Items:
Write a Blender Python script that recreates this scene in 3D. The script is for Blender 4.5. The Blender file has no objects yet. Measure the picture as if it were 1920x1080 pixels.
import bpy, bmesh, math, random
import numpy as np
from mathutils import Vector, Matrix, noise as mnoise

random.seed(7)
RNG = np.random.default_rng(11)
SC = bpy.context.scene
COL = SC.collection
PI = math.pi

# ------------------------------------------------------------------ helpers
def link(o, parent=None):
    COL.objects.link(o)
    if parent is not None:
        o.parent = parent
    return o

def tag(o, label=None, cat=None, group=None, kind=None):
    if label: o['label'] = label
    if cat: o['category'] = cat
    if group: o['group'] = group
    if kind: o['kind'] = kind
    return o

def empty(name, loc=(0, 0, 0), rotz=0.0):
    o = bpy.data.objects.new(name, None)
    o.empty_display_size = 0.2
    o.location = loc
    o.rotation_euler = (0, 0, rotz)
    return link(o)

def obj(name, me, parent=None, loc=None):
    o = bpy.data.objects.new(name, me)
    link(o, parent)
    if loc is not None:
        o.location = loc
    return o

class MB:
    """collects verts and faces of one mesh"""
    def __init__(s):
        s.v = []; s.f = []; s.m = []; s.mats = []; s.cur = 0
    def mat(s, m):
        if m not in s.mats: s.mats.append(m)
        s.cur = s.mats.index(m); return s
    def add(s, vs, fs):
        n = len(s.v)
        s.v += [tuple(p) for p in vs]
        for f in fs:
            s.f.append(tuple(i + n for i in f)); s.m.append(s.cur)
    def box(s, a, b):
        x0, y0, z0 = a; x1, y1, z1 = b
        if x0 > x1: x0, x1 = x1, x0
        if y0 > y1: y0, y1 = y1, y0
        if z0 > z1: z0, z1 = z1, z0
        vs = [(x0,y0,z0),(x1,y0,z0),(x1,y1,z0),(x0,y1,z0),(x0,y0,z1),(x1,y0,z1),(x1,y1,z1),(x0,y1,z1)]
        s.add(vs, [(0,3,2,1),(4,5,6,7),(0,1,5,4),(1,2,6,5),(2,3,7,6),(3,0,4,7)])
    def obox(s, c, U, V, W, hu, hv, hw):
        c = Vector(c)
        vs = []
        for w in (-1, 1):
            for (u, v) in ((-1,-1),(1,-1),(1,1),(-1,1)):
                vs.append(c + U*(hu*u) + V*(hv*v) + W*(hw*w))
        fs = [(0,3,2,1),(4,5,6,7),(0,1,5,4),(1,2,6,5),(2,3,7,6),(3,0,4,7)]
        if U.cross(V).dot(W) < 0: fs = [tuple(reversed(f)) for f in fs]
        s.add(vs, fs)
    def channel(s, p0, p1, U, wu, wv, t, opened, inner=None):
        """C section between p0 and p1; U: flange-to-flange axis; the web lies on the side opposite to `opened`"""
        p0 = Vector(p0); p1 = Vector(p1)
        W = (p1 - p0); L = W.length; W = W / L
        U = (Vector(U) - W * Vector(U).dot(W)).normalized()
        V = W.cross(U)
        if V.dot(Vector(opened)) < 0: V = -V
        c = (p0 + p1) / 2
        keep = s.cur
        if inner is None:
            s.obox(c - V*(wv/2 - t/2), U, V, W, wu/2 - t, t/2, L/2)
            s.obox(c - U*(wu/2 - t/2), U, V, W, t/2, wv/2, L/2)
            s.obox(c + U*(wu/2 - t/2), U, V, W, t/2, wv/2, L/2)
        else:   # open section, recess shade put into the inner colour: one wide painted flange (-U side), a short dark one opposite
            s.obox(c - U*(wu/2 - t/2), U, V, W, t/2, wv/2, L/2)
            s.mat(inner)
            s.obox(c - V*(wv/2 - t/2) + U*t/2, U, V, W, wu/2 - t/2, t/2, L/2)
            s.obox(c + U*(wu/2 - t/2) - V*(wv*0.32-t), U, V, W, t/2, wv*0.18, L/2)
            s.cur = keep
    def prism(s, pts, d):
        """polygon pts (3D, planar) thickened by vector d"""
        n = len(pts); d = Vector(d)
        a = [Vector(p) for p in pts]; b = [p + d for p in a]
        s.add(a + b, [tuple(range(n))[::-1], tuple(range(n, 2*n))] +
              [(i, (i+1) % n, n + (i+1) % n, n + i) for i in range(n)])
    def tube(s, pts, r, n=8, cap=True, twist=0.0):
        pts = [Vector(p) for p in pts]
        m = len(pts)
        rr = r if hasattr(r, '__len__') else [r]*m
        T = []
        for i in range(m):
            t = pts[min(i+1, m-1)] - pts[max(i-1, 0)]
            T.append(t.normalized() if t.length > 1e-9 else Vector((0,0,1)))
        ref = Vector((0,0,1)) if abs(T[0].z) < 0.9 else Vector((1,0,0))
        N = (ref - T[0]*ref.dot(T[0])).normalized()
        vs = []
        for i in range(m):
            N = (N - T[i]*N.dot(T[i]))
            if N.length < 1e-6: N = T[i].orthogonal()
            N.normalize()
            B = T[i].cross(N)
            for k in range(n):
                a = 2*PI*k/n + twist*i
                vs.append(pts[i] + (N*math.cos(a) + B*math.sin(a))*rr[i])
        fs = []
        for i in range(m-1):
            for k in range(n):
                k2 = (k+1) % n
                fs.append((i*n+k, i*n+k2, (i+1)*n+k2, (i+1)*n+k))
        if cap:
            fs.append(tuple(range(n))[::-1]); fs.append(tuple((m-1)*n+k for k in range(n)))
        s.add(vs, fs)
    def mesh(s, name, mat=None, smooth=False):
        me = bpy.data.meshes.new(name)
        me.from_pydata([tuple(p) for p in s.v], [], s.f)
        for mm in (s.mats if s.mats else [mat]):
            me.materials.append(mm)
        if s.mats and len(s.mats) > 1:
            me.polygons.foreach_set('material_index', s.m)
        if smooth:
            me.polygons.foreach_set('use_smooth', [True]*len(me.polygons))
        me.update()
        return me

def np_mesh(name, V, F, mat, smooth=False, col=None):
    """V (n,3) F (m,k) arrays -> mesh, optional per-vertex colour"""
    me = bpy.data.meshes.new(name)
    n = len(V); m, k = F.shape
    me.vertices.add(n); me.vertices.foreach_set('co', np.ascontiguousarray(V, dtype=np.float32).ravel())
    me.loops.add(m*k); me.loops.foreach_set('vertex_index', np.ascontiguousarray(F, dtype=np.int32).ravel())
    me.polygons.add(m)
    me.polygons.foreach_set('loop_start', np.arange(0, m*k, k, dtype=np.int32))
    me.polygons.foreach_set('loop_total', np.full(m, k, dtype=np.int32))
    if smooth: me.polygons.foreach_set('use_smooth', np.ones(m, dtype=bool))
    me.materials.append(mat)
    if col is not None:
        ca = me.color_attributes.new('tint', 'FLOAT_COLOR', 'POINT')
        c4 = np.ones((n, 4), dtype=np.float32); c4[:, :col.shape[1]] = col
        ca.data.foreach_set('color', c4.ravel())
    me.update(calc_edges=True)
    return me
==
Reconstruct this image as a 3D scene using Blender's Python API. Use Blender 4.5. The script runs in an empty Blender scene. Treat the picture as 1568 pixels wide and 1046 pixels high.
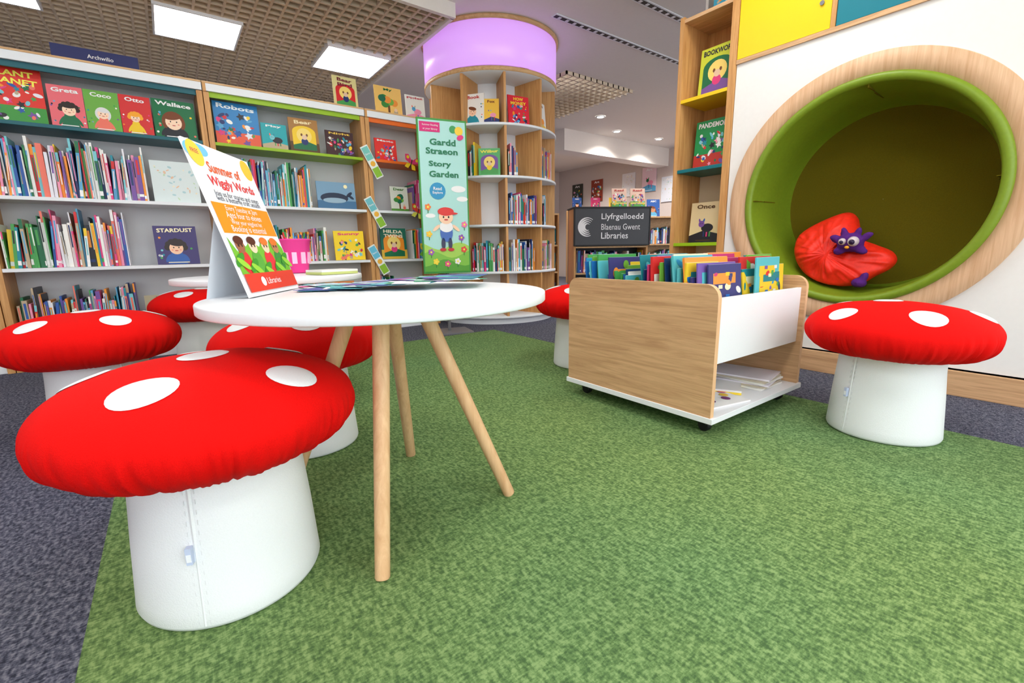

What is required:
Exactly and only the lines from the line with "Write a Blender" to the line with "from mathutils import", both included, are to be printed.

Response:
Write a Blender Python script that recreates this scene in 3D. The script is for Blender 4.5. The Blender file has no objects yet. Measure the picture as if it were 1920x1080 pixels.
import bpy, bmesh, math, random
import numpy as np
from mathutils import Vector, Matrix, noise as mnoise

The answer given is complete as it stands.